JOHN BULL ADVERTISING CARD "THE ONE THAT GOT AWAY"
History
John Bull is the name of a succession of different periodicals published in the UK during the period 1820–1960. In its original form, a Sunday newspaper published from 1820 to 1892, John Bull was a champion of traditional conservatism. From 1906 to 1920, under Meber of Parliament Horatio Bottomley, John Bull became a platform for his trenchant populis views. A 1946 relaunch by Odhams Press transformed John Bull magazine into something similar in style to the American magazine The Saturday Evening Post.
Franz Xaver Baron von Werra (13 July 1914 – 25 October 1941) was a German WW2 fighter pilot and flying ace who was shot down over Britain and captured. He was the only German POW to escape from Canadian custody and return to Germany apart from a U-Boat seaman, Walter Reich, said to have jumped from a Polish troopship into the St Lawrence River in July 1940. Werra managed to return to Germany via the US, Mexico, South America and Spain, finally reaching Germany on 18 April 1941.

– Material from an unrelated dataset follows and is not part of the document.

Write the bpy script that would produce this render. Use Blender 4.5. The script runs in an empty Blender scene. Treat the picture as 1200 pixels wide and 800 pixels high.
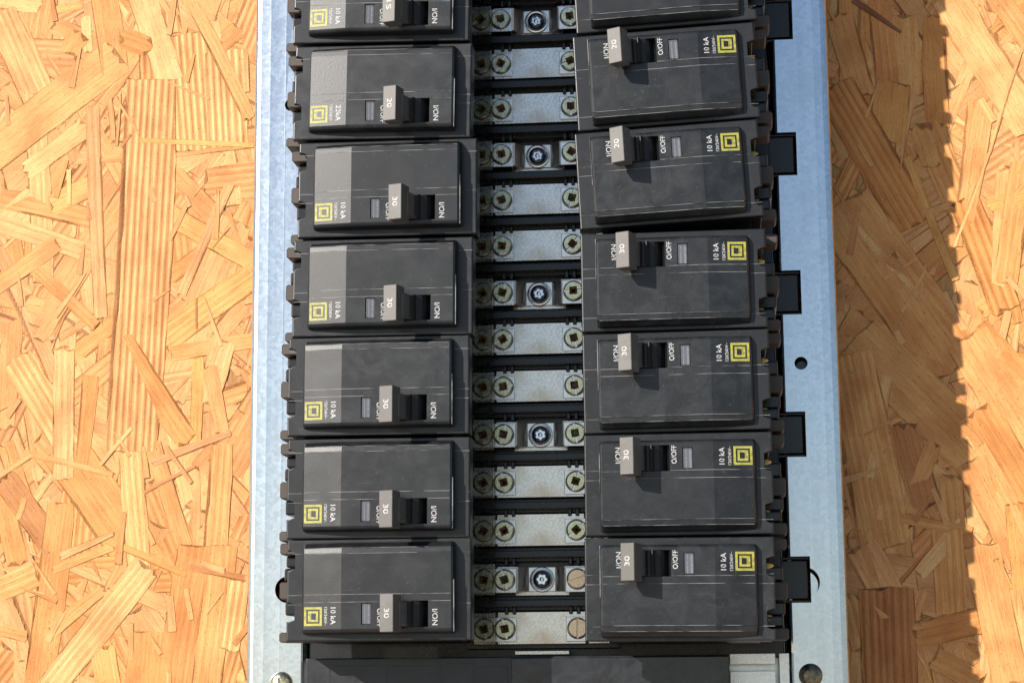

Oberleutnant von Werra was awarded the Knights Cross on 14 December 1940. His story was told in the book The One That Got Away by Kendall Burt and James Leasor, which was made into a film of the same name, starring Hardy Kruger.
Item Description
Produced by John Bull this card advertises an editorial coming up in its magazine on Baron Von Werra as "The One That Got Away".